## [Task instructions]
Locate the word "scene" in the data below, then copy every line that holds it.

## [Data provided]
- - - -
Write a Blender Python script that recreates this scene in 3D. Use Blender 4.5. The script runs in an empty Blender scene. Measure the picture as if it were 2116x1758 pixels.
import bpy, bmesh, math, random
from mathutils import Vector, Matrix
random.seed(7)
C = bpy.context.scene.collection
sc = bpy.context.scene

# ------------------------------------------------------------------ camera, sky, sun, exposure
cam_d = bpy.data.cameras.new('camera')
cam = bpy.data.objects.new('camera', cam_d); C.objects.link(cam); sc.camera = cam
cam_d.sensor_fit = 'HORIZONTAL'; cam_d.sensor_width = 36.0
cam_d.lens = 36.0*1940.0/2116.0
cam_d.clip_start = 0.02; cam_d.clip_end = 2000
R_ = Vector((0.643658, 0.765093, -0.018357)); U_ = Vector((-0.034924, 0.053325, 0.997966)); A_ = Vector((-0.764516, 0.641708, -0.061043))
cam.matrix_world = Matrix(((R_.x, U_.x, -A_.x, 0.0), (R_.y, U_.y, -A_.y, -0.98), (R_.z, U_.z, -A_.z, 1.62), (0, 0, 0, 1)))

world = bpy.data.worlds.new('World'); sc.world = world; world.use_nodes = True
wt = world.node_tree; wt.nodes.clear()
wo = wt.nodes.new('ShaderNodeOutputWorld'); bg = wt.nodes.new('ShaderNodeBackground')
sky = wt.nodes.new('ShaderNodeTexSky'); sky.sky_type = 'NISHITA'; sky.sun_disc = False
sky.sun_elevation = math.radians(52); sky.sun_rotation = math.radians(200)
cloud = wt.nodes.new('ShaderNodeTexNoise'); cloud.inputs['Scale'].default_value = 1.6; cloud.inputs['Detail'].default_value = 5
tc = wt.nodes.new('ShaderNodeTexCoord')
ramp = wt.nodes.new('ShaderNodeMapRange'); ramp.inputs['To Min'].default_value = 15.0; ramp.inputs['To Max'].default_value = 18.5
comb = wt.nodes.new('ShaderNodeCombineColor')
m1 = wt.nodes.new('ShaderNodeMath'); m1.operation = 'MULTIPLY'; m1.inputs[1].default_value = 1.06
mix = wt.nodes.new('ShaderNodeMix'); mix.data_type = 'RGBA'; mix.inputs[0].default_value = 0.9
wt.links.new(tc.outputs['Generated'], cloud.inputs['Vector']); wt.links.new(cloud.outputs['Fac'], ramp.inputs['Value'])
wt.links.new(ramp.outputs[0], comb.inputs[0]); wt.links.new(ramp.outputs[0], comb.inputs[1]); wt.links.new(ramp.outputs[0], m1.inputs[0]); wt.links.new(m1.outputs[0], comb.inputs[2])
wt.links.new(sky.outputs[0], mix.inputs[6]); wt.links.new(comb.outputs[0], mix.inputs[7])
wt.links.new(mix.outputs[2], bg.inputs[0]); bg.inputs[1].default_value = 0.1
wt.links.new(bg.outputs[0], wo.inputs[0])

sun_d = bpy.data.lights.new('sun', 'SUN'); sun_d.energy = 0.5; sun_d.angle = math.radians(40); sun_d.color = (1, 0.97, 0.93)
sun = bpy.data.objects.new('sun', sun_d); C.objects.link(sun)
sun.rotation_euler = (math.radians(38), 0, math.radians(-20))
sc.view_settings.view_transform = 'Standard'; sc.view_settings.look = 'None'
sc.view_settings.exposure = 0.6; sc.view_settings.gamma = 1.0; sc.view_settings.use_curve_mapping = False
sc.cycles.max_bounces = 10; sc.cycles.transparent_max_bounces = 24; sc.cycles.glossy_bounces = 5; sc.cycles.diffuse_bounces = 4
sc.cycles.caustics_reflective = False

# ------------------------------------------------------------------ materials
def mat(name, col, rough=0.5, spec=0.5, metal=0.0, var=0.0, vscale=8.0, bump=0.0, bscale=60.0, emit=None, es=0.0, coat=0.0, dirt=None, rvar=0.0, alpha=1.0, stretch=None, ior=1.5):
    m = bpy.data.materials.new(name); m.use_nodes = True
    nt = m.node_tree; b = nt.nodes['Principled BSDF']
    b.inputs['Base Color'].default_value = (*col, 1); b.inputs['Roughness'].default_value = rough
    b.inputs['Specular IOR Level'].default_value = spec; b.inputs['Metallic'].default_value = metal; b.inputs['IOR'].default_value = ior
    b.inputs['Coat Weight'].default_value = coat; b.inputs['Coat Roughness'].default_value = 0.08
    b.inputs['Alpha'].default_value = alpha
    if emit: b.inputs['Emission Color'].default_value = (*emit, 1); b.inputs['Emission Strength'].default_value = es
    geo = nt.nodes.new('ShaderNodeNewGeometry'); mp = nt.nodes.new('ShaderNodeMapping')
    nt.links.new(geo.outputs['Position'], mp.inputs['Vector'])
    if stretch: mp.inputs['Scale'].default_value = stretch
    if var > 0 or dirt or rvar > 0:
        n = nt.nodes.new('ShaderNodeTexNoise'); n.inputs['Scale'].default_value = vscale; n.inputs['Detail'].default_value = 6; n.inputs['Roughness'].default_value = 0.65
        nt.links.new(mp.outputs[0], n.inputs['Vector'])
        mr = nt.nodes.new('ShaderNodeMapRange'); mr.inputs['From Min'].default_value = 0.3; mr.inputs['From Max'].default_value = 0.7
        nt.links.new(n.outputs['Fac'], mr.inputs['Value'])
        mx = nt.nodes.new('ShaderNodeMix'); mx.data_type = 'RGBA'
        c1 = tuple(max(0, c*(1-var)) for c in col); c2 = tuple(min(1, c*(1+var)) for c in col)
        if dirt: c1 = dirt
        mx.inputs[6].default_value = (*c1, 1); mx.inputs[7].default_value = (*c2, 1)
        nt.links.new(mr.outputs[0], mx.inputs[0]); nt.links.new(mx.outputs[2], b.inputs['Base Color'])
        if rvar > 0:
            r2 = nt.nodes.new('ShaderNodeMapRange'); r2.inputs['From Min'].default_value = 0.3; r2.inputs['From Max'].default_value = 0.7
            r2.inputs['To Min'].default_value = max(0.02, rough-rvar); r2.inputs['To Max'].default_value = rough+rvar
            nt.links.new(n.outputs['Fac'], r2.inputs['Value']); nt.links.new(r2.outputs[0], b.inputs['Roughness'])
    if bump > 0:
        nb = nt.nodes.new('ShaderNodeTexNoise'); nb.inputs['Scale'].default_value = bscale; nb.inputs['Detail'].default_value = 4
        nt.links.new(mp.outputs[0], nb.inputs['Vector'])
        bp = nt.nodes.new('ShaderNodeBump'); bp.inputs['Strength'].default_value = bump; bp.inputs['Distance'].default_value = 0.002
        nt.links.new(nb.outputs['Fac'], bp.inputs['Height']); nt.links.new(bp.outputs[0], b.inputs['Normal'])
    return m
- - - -
## [Expected answer]
Write a Blender Python script that recreates this scene in 3D. Use Blender 4.5. The script runs in an empty Blender scene. Measure the picture as if it were 2116x1758 pixels.
C = bpy.context.scene.collection
sc = bpy.context.scene